Ukraine TST 2014 P4 wrote: The $A$-excircle of the triangle $ABC$ touches the side $BC$ at point $K$. The circumcircles of triangles $AKB$ and $AKC$ intersect for the second time with the bisector of angle $A$ at points $X$ and $Y$ respectively. Let $M$ be the midpoint of $BC$. Prove that the circumcenter of triangle $XYM$ lies on $BC$. Key Claim:- $M$ is the Incenter of $\Delta XKY$ Proof:- Notice that $\angle XKM=\angle CAB=\angle XAC=\angle YKM$. Now $$\frac{MD}{MK}=\frac{BM-BD}{CM-CK}=\frac{\left(\frac{a}{2}-\frac{ac}{b+c}\right)}{\left(\frac{b}{2}-\frac{c}{2}\right)}=\frac{a}{b+c}=\frac{1}{c}\cdot\left(\frac{ac}{b+c}\right)=\frac{DB}{AB}=\frac{DX}{XK}$$Hence, $M$ is the Incenter of $\Delta XKY$. Hence Circumcenter of $\Delta XMY\in BC.$ $\blacksquare$

Here’s a pure angle chasing solution.
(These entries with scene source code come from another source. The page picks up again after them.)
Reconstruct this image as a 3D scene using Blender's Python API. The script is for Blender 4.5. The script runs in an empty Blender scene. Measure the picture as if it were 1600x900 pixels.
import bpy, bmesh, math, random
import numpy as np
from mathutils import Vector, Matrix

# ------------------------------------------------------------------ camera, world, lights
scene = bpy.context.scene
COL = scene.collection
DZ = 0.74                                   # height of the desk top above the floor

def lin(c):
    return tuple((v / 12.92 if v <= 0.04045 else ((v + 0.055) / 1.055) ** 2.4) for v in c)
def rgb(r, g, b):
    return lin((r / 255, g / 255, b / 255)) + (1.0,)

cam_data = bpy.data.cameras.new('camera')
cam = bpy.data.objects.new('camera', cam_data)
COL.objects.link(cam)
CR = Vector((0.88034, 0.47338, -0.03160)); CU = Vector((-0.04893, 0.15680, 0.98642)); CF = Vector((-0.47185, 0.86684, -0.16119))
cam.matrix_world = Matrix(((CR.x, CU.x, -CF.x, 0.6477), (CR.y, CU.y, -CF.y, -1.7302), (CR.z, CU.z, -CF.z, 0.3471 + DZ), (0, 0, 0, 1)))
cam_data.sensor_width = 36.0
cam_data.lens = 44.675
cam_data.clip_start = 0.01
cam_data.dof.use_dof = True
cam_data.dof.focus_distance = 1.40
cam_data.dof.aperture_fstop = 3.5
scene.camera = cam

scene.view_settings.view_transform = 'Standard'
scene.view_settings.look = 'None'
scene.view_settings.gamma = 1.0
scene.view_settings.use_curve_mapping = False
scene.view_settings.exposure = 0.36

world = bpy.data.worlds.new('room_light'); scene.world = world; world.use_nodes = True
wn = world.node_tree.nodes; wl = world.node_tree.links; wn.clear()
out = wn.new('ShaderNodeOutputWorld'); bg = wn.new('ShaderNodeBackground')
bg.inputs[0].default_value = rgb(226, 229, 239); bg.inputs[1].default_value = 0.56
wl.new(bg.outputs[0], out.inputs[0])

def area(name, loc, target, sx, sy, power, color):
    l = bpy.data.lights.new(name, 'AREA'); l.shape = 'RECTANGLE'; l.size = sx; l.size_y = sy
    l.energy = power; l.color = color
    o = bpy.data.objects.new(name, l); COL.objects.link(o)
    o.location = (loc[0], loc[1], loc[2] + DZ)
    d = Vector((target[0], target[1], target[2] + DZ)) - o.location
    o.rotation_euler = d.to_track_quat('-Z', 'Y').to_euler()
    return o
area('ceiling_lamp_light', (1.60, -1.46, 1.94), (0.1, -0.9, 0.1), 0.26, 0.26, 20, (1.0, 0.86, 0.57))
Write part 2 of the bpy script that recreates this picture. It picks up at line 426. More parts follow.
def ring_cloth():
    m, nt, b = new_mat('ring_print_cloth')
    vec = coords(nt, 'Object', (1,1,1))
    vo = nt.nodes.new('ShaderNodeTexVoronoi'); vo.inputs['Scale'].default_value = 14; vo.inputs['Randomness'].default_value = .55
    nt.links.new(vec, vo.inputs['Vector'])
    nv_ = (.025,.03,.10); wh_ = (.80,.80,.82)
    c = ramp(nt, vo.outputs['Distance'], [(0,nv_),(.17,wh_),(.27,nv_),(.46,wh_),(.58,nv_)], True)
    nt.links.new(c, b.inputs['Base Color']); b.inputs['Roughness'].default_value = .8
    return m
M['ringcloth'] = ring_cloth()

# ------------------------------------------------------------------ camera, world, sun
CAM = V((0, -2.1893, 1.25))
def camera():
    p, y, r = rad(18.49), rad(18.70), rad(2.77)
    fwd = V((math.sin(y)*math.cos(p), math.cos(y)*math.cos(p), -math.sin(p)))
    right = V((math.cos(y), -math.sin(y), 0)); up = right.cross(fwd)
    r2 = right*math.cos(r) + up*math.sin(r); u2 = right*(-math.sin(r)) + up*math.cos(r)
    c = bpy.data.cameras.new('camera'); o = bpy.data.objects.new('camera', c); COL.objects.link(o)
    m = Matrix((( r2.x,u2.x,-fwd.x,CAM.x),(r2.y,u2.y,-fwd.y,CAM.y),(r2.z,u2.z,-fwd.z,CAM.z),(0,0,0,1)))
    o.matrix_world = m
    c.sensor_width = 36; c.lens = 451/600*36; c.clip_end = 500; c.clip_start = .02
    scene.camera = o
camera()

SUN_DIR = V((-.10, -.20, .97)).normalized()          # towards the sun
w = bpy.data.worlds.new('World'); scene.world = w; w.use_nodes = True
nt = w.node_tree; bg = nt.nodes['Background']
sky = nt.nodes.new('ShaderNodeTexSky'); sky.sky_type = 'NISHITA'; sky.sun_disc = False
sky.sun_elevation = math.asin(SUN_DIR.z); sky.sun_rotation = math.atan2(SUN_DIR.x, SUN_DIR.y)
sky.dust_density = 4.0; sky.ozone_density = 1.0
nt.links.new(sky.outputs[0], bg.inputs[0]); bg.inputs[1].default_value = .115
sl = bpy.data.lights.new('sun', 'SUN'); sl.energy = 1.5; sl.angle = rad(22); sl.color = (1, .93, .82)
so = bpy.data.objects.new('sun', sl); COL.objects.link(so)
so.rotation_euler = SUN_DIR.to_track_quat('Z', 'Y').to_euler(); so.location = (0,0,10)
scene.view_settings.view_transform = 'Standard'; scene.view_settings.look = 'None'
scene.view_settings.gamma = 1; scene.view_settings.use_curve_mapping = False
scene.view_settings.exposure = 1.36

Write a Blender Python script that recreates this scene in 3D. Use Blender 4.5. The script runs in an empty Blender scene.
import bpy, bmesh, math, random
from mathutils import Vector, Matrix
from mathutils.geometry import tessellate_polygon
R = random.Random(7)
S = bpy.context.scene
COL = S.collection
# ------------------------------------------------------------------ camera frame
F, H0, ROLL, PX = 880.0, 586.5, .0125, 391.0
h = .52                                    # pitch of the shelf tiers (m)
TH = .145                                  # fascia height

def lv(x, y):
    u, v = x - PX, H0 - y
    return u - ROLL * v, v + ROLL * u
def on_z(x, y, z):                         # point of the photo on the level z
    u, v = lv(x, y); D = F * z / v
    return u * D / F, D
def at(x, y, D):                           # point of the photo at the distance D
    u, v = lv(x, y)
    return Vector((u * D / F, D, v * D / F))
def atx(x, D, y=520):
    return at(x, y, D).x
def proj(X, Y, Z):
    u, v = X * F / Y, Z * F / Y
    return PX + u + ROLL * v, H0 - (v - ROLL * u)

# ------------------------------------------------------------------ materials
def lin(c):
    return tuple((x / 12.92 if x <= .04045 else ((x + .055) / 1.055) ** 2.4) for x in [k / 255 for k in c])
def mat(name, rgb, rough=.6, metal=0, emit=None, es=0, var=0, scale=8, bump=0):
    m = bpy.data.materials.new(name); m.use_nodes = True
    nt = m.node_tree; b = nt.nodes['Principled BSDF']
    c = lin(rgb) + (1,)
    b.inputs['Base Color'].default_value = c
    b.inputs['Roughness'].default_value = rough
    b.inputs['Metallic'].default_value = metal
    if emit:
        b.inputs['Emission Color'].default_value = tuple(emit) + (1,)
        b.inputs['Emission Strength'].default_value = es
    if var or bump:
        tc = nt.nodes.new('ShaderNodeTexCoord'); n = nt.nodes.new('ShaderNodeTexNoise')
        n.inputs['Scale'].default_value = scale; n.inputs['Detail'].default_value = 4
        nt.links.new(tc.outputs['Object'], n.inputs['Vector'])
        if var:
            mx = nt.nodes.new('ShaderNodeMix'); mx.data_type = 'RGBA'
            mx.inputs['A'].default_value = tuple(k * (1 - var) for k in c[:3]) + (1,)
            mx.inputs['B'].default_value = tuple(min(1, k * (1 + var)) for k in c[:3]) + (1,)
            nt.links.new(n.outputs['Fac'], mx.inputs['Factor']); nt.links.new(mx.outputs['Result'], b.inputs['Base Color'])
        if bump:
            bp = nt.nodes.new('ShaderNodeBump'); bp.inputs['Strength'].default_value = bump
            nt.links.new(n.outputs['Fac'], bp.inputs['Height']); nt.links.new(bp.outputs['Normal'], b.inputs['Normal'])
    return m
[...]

We’re going to prove that $M$ is the incenter of triangle $KXY$. Add incenter $I$. Using the fact that $IM\parallel AK$, we have $$\angle XIM=\angle XAK= \angle XBK =\angle XBM.$$Thus, $B,I,M,X$ are concyclic, implying that $$\angle YXM=\angle IXM=\angle IBM=\frac{\angle ABC}{2}.$$However, $\angle YXK=\angle AXK=\angle ABK=\angle ABC$. So, $XM$ bisects $\angle YXK$. Similarly, $YM$ bisects $\angle XYK$, as desired.